Beyond the gates of Owl Farm

Owl Farm demonstration manager Louise Cook and farm manager Tom Buckley inspecting the turnip crop.

Owl Farm has been part of St Peter’s School at Cambridge for more than eight decades. From 1936 its purpose was to feed 200-odd boys boarding at the school.

Orchards and the dairy unit were part of the school’s self-sufficiency. Today the farm is a commercial, 400-cow dairy farm with a demonstration unit and role models responsibilities for dairying in New Zealand.

In 1974, the farm became a fully commercial dairy farm and over the years has been expanded from 80 hectares to 148ha. Profit from the farm is invested in the school, or re-invested in the farm as required.

In 2014, the school entered a joint-venture partnership with Lincoln University, and with seven industry-based partners the demonstration farm became a reality. Monthly meetings plan the way forward for the farm with the partners also sitting at the decision-making table.

Demonstration manager Louise Cook says the Owl Farm’s three years as a demonstration farm have been filled with change.

Home-grown feed

“The farm used to be perfectly average, in size, shape, performance and profit for the area. Most of the infrastructure is the same as it was in 1974.”

So the farm management committee decided to make two fundamental changes to the farm’s performance. First, to improve profits by increasing milk production from home-grown feed. The second was to continually the farm’s environmental outputs.

“We had to demonstrate both economic and environmental viability and sustainability for everything we did,” says Louise.

Feeding out expensive maize silage in-paddock resulted in a lot of wastage and damaged pastures, as the farm has no feed pad. So more focus was aimed at the paddocks that were not performing well, with considerable re-grassing, and a strong summer forage crop plan.

The herd’s diet of home-grown pasture, turnips and silage is supplemented with small amounts of palm kernel, and baleage being brought in. The number of cows has been reduced too.

The 2017/2018 season 418 cows produced 168,000 kgMS, and 1136 kgMS per hectare.

“Our cow numbers are lower and this meant producing a little less milk, but profits have risen steadily,” says Louise.

During the last three years the farm has seen a 50 per cent lift in profit, achieved a 55 per cent reduction in brought-in feed, a 24 per cent reduction in nitrogen leaching, and a 31 per cent reduction in phosphate loss to waterways.

“All these figures take into account any economic outlays we have had,” says Louise.
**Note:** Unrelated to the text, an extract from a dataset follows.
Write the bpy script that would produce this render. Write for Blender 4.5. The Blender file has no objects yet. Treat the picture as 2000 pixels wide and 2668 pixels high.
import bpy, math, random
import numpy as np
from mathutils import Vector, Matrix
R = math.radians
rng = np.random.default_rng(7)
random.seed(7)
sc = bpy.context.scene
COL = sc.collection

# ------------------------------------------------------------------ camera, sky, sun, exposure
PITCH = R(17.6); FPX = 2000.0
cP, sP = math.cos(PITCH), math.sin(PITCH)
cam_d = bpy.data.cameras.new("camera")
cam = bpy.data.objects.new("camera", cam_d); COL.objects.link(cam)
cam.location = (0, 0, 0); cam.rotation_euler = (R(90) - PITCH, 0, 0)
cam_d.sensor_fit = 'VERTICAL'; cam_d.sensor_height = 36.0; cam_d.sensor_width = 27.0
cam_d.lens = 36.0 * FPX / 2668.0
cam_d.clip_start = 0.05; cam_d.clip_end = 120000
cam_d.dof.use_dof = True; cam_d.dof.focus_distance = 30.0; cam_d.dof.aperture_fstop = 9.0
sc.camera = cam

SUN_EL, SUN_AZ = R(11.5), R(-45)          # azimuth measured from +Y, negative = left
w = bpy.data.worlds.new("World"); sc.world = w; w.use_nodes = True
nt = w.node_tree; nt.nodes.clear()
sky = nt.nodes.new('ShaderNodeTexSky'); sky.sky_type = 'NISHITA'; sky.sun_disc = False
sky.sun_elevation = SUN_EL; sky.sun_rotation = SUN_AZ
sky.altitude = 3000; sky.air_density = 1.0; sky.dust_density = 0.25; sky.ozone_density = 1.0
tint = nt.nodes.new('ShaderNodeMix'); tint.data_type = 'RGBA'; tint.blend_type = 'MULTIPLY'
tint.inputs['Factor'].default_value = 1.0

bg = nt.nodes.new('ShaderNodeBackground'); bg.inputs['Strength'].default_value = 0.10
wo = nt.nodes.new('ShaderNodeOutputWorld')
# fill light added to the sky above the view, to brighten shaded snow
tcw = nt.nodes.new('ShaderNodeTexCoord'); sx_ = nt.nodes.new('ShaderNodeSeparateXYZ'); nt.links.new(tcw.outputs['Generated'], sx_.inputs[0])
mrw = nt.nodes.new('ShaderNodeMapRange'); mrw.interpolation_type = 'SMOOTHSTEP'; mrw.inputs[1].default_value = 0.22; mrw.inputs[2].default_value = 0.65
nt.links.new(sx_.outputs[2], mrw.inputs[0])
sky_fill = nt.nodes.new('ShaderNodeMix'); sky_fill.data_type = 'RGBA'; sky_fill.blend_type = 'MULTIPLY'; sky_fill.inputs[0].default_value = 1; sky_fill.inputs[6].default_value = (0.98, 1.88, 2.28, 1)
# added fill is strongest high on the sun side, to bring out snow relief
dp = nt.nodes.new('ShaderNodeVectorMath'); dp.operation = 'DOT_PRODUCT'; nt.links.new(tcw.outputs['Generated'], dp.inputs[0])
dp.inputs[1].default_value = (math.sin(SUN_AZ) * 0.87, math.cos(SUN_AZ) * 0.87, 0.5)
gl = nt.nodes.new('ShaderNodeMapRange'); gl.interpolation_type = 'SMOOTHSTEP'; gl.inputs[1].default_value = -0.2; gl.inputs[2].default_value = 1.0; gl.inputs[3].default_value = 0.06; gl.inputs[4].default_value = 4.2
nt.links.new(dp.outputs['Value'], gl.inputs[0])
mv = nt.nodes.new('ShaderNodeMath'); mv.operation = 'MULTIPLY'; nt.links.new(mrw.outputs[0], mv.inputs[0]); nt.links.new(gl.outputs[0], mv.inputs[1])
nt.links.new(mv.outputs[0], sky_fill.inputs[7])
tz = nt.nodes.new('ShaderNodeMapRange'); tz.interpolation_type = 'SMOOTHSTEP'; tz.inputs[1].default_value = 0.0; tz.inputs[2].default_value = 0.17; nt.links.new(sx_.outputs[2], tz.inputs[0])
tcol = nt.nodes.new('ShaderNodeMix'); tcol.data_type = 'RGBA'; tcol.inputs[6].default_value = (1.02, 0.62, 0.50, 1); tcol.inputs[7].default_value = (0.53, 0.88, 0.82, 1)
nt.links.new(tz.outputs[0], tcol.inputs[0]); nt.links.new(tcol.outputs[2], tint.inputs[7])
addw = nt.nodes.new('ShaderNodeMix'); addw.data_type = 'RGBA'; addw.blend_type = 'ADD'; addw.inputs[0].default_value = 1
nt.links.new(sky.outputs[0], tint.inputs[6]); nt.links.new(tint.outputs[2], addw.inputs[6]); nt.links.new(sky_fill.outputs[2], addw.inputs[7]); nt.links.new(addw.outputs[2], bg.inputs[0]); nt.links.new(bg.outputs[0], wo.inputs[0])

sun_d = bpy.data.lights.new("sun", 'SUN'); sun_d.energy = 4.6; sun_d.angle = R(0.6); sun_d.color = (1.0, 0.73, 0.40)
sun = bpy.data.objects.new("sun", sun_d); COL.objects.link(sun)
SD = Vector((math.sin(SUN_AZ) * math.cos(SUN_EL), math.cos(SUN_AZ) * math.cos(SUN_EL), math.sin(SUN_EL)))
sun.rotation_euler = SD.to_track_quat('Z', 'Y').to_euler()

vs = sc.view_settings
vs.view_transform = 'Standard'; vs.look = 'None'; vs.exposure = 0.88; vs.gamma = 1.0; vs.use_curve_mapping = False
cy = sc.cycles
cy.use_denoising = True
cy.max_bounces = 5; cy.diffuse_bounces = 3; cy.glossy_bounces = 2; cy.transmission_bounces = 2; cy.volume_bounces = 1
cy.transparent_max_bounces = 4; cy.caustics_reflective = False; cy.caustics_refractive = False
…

And the farm still manages well with its 36-bail rotary cowshed, which was the second one ever installed in the Waikato.

New, new, new

But investments are made when necessary, with recent additions including the re-grassing, a new yard, a new underpass for the cows, and a new effluent pond and system.

“If you imagine the wettest winter we could possibly have, we’ve ensured we have 90 days’ storage, so we don’t have to spread effluent on wet pastures,” says Louise.

With 4km of Waikato River frontage, the Te Awa stream, and three key wetland areas, compliance with the Healthy Rivers Plan is essential, and the school still invests money into these areas each year to make them the best they can be at protecting the waterways.

And with so many visitors to the farm, Louise was quick to adopt a foot bath for all visitors to use, as soon as Mycoplasma Bovis was a mere mention in the South Island.

Risk strategies have also been implemented with the biggest risk identified through stock movement, says Louise.

“This year the farm will solely use Artificial Insemination, rather than AI and bulls,” says Louise. “The heifers are grazed off the farm but procedures are put into place to protect the movement.”

Owl Farm has three full time staff; Farm manager Tom Buckley, 2IC La Arni Bayquin, and dairy assistant Malou Obedencio.

“Tom is amazing. He has to run the farm in a fish bowl, putting all his statistics on the internet weekly, talking to visitors multiple times a year, and keeping the place clean and tidy for visits,” says Louise.

Educational opportunities

The role of the demonstration unit is to provide educational opportunities for a wide sector of students. Obviously the farm is a valuable “on the doorstep” asset for agricultural, science, maths, economic and business students from St Peter’s School, but it also attracts local, national and international students and visitors of all ages.

Louise says the farm is pro-active in adopting new concepts and technology but is not in a position to sacrifice profit for research. However, they do take part in non-invasive research themselves and are very willing to share their results.

“We are incredibly lucky to have an asset that can be moulded for the betterment of the industry,” says Louise.

Owl Farm is constantly looking to be a leader in this sector of industry and is prepared to keep pushing boundaries and making changes, and openly publish and discuss their findings, both good and bad, says Louise.